… but a review of an album. That I immediately had to buy (was not disappointed), but the review is intriguing on its own. I can’t find the original (Andreas Trolf reviewed for a skateboard magazine in the 90s), but I saved the text of it:
The Flying Club Cup, an LP by Beirut
I’ll level with you: I’m afraid of dying. I guess that’s not really newsworthy, because I suppose we’re all afraid. But why? Why are we so scared? Is it because we don’t know what will happen? Is it the same reason we’re afraid of dark basements and murky lake depths? Just because we simply do not know what is down there, what is in that muck, what happens when our eyes close that one last time? It’s just mute fear of unknowns, and when you parse that inarticulable fear into its most basic components you get what? Nothing. That’s right—we’re all afraid of a big bunch of nothing.
I will do this:
Put on a Beirut album and close my eyes. I will wander through labyrinthine and shadowy streets, into Parisian cafes and Turkish opium dens. I will accuse a man of cheating at backgammon and we will fight to the death with long curving knives. If I die, I die. But if not, I will grab a chorus girl by her waist and yell for the band to play louder and faster. And we will dance like the night will never end.
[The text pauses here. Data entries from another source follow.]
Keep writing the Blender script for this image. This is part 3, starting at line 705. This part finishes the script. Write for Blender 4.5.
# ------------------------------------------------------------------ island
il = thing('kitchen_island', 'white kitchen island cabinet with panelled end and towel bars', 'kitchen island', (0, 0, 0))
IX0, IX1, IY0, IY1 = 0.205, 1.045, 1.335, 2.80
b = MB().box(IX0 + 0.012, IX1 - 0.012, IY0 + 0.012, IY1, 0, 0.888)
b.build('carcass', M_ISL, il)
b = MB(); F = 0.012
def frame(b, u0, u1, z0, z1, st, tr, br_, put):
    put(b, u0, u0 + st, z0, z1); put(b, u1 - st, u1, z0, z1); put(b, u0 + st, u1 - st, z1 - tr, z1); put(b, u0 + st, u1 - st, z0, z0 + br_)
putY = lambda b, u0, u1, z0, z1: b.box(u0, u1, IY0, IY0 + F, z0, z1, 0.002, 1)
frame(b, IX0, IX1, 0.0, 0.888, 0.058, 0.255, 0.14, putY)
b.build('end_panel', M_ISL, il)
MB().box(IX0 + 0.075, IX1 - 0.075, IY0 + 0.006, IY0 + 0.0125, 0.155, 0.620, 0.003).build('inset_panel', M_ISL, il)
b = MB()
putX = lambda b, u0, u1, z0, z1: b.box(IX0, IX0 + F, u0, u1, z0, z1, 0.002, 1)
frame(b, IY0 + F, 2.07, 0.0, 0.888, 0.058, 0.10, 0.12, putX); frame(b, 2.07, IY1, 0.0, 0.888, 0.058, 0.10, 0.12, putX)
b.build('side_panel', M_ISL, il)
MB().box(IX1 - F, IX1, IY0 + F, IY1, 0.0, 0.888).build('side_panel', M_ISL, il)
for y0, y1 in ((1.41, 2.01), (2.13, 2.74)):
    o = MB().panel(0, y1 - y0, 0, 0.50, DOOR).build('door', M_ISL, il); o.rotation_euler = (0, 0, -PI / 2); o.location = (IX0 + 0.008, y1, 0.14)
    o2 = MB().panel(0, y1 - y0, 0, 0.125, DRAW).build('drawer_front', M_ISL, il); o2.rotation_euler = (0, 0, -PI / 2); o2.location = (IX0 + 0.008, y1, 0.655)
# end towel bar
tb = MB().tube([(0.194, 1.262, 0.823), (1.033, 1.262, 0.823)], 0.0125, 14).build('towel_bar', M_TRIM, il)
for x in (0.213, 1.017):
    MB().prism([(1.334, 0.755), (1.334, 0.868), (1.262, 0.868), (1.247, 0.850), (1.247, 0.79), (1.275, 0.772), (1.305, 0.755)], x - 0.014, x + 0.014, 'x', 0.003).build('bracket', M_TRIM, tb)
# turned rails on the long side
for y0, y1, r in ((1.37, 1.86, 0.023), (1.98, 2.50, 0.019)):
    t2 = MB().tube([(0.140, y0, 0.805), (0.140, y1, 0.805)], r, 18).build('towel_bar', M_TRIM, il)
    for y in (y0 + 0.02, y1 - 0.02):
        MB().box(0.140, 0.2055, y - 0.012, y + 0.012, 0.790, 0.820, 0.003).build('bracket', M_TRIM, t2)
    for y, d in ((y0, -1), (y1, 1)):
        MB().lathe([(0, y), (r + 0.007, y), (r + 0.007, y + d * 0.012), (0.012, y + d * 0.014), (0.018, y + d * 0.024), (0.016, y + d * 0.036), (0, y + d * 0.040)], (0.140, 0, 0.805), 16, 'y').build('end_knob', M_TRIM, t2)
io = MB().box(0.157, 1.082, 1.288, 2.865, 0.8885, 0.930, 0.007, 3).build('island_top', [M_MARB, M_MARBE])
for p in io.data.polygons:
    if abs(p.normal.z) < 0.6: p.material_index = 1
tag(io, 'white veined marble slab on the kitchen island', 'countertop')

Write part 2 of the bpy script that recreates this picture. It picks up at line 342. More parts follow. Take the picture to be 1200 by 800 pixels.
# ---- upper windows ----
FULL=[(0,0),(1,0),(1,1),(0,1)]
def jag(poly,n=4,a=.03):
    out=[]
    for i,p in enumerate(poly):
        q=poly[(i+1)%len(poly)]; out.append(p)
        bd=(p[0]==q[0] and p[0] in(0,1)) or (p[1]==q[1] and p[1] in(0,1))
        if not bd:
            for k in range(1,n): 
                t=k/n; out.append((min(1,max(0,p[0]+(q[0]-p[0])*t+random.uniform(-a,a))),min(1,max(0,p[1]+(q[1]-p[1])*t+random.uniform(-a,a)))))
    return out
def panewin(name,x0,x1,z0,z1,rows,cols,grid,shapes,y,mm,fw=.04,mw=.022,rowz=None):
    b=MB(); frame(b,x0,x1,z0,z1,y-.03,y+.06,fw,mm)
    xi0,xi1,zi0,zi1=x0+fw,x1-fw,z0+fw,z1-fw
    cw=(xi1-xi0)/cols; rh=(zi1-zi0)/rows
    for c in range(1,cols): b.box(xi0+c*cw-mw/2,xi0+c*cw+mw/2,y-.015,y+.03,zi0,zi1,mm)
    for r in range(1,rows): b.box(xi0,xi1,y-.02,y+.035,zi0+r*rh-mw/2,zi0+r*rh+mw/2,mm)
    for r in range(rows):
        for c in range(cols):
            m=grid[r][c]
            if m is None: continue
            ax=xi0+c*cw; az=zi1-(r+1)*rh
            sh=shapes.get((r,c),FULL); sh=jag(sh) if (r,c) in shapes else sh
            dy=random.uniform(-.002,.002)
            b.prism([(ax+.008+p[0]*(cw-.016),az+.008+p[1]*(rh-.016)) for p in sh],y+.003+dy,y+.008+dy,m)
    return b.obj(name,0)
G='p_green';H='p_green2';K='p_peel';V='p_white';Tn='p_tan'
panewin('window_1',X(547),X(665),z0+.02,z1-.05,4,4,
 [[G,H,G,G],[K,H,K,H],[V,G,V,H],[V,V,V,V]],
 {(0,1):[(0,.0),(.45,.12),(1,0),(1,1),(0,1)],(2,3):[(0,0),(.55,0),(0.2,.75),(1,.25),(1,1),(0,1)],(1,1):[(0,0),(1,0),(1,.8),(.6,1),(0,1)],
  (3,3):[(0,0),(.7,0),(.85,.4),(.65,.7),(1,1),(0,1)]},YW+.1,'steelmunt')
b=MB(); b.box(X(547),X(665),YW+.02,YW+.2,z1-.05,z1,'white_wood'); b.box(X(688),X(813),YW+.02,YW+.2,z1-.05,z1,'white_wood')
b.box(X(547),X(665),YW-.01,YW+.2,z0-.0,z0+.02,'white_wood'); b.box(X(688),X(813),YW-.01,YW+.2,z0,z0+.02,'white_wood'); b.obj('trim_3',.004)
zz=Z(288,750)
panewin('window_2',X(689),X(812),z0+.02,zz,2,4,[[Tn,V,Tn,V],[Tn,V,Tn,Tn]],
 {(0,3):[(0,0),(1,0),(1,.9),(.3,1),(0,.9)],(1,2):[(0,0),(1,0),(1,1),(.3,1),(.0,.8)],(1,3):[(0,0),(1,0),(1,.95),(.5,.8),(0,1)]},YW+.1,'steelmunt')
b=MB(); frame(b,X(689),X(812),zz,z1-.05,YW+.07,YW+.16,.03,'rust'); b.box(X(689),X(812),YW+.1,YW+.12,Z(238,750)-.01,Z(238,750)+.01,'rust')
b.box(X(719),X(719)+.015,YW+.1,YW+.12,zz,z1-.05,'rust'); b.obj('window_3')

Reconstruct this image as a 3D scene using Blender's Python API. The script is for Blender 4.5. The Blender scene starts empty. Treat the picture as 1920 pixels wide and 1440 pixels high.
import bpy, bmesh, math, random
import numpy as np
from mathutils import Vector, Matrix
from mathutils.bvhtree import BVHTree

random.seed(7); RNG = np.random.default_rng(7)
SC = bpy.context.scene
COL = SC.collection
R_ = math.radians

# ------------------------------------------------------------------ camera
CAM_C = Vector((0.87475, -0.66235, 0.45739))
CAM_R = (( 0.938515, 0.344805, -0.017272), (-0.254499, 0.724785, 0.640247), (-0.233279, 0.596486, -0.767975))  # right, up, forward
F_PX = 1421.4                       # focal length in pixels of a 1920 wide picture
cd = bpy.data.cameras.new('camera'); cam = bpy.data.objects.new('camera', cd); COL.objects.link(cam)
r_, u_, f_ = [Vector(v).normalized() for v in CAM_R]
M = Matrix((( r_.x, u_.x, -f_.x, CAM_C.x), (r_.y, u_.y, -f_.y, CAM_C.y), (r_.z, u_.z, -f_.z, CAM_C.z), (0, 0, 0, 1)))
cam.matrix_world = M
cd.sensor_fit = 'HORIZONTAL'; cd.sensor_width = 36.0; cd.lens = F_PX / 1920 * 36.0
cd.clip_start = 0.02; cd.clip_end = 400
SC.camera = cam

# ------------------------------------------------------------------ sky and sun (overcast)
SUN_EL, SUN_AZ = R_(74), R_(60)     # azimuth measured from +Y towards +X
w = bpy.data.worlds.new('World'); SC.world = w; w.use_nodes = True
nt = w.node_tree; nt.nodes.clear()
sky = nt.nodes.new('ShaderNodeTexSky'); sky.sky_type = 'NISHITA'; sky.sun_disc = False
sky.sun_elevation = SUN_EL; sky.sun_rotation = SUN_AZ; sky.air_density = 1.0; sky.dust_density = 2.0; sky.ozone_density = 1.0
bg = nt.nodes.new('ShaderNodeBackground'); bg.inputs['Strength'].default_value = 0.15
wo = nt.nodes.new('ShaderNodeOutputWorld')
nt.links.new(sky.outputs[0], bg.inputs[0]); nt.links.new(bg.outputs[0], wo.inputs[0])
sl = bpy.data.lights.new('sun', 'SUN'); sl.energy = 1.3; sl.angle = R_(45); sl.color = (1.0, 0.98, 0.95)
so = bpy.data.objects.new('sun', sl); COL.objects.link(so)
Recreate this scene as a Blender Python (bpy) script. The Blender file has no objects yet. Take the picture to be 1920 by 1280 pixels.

Beirut is lovely. Accordion, violin, mandolin, and a blue haze of smoke.
It contains no characters of any interest, no dialogue worth hearing, no originality of conception, no ambition other than to pocket the dollars of anyone unlucky enough to go to a movie named “I Still Know What You Did Last Summer.” When a movie begins, I imagine an empty room in my mind that is about to be filled. This movie left the room furnished only with dust and a few dead flies.
I am tempted to say that this Cat should be tied up in a sack and drowned, but I wouldn’t want to condone cruelty to animals, even metaphorically. Cruelty to classic works of children’s literature is bad enough.
The New York Times, years ago, used to have a TV page and had mini-reviews of the movies being shown on the indie channels.
My favorite was for “Land of the Pharaohs” - It sphinx.
My favorite review was of a Robert Ludlum book (not a movie) that appeared in the Wall Street Journal in the late 1980s. I don’t recall which novel, or who reviewed it, but it was hilarious. (Might have been by Walter Monheit).
The reviewer went through and counted the number of exclamation points on every page, then listed the top three totals. Then he said “They look like this:” and put in an unbroken row of twenty seven exclamation points (or however many there were). There was a lot more to it, all fantastically funny.
Famous humorist Robert Benchley also reviewed plays. He was at at the play The Squall when one actress delivered the immortal line “Me Nubi. Nubi good girl. Nubi stay.” Benchley stood up and muttered “Me Benchley. Benchley bad boy. Benchley go.”
Benchley (and others) also had a running feud with the play Abie’s Wild Irish Rose.
Yeah, probably not. This is not a thread about what makes a good or useful review, but about what makes an entertaining or memorable review. It’s more about the art form of reviews than about the service of reviews.
From the late Agony Booth site, the opening statement of their “DS9: Profit and Lace” snark recap:
Summary: Ugh.
Okay, okay. It totally would have been awesome to just leave it at that, but I can’t have my readers left totally in the dark. So here’s the real summary…
A movie like this falls outside ordinary critical language. Is it good or bad? Is there too much melodrama? I don’t have any idea. It triggered too many thoughts of my own for me to have much attention left over for footnotes. I realize, for example, that the movie doesn’t deal in any substantial way with the racial situation in Mississippi in 1942, and I know that Willie’s dad undergoes a rather miraculous transformation, and that Dink seems less like a neighbor than like a symbol of lost innocence. I know those things, but they don’t seem relevant to the actual experience of this movie. If there was ever a day or even a minute when your dog was not your best but your only friend, you’ll see what I mean.
Author and movie critic Leonard Maltin awarded the film one-and-a-half out of four stars, writing that, “As walking-tree movies go, this is at the top of the list.”
Whenever I quote this, someone objects that Lord of the Rings is far better. I must point out that Maltin’s review was written long before Lord of the Rings was filmed.